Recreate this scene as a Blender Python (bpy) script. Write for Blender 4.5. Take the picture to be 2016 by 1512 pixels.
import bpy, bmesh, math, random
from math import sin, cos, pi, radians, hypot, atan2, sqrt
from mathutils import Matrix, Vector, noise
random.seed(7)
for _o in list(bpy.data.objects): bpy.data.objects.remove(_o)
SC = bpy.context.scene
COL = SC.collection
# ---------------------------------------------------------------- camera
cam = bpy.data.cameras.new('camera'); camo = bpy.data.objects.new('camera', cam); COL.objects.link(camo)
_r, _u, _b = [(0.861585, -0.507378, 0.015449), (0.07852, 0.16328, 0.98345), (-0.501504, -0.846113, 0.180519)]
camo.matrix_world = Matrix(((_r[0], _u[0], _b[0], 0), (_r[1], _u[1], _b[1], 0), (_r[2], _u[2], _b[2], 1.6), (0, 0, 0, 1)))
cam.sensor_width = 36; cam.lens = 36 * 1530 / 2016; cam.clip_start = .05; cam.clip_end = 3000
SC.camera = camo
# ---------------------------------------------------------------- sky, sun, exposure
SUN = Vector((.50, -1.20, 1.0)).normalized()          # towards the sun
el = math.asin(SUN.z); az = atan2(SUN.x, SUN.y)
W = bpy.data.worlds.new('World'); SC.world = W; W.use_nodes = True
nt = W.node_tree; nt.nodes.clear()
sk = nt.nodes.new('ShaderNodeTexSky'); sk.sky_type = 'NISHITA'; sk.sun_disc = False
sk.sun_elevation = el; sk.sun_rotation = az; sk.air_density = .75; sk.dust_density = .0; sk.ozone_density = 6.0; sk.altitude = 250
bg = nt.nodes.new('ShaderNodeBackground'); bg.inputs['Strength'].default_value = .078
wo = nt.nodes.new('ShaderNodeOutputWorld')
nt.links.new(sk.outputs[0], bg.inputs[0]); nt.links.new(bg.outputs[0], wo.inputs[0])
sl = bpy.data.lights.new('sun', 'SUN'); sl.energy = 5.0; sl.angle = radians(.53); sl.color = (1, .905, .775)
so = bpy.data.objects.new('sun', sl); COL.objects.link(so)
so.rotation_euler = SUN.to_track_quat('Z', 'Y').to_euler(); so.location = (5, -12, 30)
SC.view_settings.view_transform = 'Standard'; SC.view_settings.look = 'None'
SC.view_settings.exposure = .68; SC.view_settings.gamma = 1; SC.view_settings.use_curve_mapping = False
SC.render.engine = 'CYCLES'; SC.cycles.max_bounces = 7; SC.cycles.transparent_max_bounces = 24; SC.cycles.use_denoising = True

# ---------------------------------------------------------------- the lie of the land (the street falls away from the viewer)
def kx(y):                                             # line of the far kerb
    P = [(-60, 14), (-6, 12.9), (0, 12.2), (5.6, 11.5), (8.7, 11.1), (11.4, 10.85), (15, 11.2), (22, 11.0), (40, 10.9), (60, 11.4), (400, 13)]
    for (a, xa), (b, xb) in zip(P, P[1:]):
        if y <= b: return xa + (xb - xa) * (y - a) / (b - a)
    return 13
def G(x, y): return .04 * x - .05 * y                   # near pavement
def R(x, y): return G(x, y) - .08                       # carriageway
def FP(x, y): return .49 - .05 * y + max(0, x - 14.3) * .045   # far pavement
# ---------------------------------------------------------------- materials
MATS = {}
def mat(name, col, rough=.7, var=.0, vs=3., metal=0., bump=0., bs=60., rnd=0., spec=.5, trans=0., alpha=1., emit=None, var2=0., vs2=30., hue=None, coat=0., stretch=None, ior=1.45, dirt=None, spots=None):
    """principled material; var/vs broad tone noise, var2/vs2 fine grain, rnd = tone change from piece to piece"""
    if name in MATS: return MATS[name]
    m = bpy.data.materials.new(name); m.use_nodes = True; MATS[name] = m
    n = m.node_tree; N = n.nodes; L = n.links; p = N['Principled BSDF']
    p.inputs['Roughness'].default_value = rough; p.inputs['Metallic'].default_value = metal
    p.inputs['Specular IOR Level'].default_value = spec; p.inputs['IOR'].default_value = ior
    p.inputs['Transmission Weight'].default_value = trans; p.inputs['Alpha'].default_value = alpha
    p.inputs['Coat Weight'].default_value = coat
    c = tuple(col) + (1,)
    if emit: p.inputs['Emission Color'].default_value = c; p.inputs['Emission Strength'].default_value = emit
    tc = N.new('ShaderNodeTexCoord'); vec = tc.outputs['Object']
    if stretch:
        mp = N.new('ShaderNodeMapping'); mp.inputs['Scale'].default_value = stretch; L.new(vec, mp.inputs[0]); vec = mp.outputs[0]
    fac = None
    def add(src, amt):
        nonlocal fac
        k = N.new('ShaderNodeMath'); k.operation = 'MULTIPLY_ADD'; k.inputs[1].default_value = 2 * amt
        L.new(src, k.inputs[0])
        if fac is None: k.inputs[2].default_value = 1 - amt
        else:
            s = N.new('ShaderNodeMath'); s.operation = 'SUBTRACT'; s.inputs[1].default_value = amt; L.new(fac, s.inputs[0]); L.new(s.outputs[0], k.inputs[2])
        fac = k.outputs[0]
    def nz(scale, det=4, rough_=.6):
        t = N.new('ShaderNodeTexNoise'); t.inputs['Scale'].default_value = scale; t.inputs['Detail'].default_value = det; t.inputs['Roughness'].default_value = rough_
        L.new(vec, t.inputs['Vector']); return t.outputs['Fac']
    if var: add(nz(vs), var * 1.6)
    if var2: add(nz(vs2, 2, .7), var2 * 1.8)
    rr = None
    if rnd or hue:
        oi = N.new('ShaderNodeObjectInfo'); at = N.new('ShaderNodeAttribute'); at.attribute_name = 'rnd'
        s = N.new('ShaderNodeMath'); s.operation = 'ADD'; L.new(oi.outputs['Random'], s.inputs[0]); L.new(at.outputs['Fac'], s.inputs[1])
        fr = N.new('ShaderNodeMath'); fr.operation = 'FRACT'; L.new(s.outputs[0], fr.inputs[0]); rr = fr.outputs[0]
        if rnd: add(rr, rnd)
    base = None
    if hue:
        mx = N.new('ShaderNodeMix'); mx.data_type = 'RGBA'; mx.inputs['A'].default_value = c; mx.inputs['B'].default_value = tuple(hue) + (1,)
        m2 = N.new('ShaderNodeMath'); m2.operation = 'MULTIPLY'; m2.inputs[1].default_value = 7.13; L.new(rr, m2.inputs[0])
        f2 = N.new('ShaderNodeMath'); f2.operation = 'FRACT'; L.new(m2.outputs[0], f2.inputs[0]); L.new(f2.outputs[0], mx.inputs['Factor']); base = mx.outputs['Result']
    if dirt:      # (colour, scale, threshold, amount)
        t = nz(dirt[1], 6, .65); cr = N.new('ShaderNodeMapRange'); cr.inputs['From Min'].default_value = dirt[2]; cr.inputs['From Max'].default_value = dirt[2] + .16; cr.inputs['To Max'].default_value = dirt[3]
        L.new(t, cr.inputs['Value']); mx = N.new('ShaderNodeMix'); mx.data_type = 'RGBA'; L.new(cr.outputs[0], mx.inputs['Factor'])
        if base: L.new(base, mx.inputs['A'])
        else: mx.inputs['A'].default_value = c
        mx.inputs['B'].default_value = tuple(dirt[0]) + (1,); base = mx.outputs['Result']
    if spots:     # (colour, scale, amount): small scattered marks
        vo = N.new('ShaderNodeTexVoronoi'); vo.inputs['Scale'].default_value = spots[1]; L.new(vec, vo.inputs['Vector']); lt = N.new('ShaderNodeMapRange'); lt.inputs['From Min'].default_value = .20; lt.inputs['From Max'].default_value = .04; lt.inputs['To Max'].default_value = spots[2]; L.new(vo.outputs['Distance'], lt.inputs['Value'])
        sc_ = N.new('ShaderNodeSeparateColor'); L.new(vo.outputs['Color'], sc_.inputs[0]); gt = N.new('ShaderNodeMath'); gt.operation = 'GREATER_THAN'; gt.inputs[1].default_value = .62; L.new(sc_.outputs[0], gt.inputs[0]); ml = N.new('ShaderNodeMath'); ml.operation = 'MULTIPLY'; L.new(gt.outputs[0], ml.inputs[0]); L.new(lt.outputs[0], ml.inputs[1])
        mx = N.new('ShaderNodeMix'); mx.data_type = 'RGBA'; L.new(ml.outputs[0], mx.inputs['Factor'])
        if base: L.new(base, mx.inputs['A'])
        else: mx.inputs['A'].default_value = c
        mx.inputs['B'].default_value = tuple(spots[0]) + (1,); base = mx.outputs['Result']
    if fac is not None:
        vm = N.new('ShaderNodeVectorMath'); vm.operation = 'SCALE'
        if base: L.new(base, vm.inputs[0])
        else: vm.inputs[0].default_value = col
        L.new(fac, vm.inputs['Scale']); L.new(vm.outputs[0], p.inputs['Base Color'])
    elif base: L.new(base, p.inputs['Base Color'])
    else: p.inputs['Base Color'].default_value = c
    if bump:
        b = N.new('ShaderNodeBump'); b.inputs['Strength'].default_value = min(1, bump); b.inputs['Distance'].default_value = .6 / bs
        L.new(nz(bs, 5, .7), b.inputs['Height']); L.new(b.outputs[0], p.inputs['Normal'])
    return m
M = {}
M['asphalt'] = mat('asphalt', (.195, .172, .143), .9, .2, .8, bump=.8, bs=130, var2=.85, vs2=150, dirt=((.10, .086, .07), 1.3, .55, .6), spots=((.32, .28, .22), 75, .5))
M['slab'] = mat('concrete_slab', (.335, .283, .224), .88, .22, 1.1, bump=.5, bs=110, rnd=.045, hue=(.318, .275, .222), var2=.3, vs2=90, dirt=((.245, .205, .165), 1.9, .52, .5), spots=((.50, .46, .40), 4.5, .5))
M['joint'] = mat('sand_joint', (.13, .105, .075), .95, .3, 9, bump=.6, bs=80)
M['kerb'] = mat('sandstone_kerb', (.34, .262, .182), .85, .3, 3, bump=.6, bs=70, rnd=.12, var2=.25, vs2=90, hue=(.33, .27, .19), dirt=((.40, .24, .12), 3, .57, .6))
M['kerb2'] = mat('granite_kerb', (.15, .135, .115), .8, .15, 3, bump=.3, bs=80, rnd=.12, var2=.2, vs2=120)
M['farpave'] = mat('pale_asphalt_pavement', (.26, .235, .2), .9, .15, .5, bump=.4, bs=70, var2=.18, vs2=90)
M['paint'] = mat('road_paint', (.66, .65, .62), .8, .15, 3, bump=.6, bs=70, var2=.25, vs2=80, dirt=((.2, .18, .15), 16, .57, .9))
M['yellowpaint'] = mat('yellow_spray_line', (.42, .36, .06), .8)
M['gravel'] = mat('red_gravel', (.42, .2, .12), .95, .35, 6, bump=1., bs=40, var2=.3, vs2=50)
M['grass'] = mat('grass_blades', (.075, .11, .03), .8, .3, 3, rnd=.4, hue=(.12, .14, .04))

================

### TASK DETAILS
Every line holding "scene" should be copied out.

### RESULT OF THE EXERCISE
Recreate this scene as a Blender Python (bpy) script. Write for Blender 4.5. Take the picture to be 2016 by 1512 pixels.
SC = bpy.context.scene